Instructions for the task
Scan the material that follows. Copy every line containing the word "high".

The input
┌──
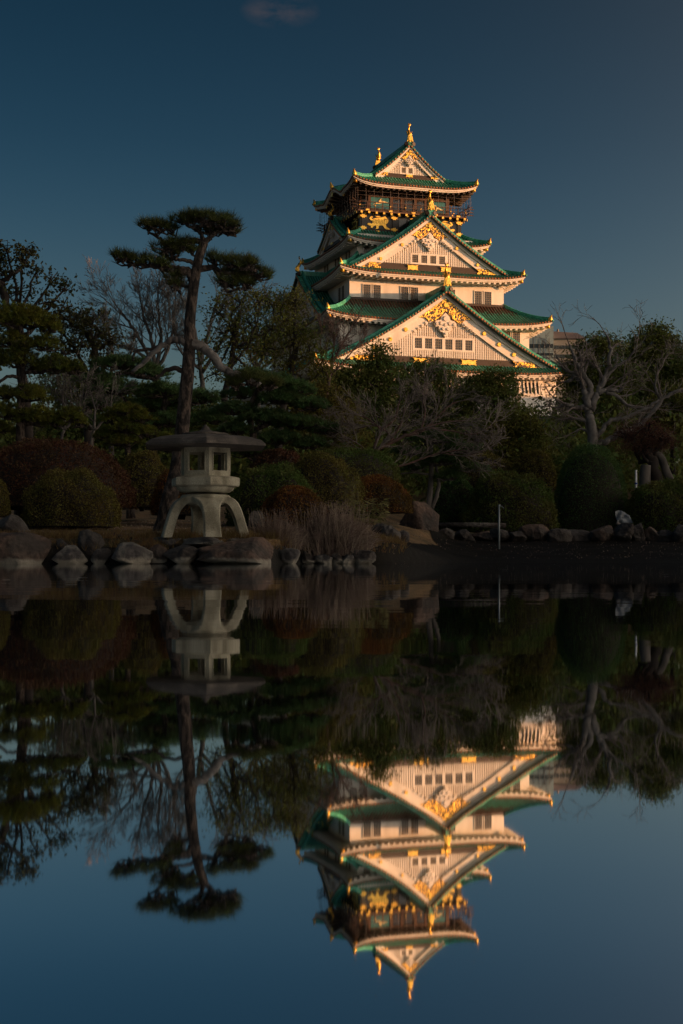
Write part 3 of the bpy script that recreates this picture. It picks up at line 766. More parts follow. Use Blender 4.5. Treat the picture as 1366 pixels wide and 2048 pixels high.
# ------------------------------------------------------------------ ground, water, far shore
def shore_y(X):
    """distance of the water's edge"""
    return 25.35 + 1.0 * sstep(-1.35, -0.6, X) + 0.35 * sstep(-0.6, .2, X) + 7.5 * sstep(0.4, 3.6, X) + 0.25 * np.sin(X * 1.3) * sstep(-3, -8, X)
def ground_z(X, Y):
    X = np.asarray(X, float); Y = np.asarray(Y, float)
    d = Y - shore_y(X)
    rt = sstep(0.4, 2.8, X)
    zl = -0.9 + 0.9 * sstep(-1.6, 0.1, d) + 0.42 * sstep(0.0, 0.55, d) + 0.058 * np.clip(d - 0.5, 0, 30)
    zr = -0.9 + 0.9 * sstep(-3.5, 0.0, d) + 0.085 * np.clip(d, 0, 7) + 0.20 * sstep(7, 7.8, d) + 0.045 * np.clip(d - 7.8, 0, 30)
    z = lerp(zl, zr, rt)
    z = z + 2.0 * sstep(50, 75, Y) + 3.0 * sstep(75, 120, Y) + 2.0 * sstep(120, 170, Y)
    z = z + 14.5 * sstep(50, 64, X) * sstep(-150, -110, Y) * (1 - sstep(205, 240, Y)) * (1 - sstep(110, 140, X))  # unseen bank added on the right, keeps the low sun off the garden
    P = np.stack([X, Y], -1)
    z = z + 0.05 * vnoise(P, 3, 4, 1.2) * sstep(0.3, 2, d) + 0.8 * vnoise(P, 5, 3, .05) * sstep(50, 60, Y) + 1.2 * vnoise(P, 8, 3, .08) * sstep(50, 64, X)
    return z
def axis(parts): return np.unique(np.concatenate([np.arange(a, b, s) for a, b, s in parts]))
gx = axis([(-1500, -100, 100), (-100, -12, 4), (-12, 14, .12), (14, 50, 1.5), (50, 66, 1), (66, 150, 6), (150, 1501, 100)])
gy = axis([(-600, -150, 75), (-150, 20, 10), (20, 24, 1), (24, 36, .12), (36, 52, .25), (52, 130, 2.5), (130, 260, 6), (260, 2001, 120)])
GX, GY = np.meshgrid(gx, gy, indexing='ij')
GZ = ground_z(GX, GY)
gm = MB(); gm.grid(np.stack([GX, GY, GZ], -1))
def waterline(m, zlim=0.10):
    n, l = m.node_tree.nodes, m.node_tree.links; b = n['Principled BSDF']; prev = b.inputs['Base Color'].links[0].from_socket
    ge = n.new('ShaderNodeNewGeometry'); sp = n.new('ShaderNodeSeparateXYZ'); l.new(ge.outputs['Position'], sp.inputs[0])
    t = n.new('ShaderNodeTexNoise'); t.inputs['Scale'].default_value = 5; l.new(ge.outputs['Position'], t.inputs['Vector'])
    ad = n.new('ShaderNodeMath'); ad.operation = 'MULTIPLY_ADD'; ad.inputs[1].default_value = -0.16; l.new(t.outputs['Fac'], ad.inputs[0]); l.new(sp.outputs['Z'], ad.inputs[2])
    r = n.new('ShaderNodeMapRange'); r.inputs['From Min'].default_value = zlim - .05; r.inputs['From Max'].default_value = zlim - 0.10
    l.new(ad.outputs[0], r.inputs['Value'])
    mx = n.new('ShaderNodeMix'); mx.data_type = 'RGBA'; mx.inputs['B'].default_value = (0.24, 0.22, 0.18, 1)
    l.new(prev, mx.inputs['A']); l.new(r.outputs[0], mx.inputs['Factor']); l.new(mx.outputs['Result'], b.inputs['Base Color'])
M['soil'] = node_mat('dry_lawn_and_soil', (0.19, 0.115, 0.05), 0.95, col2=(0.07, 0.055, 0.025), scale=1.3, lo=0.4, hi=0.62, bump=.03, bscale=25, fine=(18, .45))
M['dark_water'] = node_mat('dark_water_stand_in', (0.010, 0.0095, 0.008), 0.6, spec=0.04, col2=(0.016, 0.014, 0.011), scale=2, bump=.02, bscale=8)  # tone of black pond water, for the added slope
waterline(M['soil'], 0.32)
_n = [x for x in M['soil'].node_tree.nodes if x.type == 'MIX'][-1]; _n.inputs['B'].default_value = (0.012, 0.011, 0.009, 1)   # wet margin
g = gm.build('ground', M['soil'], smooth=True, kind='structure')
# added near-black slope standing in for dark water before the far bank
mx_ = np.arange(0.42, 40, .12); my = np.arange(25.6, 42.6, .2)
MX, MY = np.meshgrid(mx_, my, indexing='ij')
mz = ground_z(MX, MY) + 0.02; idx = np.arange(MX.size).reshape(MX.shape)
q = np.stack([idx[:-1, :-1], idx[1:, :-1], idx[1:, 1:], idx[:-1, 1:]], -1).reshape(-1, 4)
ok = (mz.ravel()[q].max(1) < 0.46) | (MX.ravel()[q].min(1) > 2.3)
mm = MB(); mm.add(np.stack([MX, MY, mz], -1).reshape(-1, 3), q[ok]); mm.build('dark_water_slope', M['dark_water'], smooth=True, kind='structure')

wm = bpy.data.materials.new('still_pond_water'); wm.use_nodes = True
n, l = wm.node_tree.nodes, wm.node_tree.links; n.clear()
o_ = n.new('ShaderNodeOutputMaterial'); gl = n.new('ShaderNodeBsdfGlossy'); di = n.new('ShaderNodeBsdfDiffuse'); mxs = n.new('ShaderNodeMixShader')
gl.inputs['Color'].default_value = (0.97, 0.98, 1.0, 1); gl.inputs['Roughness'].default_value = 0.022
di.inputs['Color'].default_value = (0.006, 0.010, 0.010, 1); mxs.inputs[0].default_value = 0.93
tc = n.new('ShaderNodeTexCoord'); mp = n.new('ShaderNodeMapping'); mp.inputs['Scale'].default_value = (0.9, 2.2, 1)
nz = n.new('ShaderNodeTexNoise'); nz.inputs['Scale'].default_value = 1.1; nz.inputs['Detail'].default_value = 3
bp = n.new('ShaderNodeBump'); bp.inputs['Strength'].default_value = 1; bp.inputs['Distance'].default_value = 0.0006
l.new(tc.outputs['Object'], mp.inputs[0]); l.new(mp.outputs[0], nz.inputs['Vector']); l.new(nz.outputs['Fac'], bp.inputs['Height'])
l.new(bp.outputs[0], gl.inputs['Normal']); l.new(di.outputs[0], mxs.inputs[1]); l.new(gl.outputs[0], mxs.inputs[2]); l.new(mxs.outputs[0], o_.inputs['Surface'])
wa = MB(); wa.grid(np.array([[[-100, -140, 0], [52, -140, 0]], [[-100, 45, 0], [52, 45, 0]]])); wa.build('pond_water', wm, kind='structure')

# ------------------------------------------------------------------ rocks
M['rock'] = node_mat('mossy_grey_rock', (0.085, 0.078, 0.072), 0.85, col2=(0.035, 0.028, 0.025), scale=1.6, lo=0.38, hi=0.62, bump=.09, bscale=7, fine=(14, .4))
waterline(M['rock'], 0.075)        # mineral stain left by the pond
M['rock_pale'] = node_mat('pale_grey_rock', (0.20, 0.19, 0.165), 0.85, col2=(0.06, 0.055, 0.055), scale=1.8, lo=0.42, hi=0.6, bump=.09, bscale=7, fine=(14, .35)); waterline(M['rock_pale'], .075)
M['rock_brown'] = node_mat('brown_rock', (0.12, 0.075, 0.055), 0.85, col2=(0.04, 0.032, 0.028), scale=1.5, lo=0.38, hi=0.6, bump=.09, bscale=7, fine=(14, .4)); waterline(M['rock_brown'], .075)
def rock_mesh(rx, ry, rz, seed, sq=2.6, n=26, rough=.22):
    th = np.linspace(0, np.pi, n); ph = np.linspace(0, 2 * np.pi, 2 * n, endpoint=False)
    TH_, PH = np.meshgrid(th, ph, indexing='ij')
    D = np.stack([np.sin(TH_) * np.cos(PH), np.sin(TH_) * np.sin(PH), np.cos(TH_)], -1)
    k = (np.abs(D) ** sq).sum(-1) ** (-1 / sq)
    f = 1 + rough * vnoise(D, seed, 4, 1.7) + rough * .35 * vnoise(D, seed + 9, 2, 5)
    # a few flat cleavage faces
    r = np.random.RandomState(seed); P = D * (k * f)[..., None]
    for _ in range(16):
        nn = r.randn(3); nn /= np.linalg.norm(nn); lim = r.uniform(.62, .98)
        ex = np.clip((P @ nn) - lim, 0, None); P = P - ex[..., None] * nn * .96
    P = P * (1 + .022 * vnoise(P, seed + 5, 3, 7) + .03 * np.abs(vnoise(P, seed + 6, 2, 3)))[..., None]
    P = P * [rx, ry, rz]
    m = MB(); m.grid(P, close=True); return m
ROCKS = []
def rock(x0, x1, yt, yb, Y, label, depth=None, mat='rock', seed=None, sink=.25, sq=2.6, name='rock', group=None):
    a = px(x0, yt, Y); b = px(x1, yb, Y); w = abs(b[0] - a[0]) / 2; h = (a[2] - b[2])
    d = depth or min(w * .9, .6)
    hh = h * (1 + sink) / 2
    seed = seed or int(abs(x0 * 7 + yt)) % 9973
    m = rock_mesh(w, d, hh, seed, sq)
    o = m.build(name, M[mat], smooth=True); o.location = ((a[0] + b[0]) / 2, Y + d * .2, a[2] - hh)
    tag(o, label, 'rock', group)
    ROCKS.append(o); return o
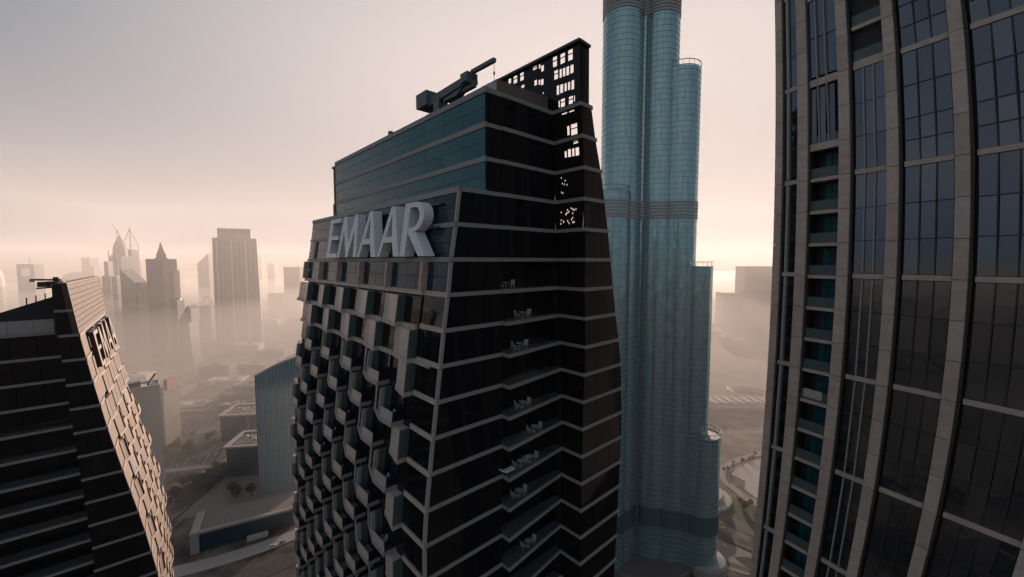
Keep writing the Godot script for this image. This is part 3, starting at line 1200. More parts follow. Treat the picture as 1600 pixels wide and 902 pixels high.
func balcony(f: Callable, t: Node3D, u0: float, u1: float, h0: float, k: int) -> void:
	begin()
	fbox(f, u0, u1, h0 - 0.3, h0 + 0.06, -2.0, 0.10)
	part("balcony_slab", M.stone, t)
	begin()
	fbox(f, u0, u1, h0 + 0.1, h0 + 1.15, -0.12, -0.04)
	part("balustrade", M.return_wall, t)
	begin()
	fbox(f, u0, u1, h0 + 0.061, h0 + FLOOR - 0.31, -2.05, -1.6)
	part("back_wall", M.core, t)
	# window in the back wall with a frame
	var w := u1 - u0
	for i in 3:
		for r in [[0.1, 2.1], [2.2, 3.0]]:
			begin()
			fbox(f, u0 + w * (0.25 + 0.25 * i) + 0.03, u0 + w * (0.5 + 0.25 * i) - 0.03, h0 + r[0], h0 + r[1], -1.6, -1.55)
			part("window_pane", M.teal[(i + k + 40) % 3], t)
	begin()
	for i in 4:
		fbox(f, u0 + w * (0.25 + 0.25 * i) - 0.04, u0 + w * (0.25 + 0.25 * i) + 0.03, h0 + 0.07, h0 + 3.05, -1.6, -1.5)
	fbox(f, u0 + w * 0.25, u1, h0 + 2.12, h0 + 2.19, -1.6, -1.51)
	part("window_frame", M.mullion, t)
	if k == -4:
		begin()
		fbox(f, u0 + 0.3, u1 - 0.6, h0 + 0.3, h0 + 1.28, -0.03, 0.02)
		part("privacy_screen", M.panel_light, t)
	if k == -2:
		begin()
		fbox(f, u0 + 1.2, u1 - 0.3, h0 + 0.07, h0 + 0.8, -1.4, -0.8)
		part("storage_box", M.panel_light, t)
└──
Output below
Write part 3 of the bpy script that recreates this picture. It picks up at line 766. More parts follow. Use Blender 4.5. Treat the picture as 1366 pixels wide and 2048 pixels high.
Keep writing the Godot script for this image. This is part 3, starting at line 1200. More parts follow. Treat the picture as 1600 pixels wide and 902 pixels high.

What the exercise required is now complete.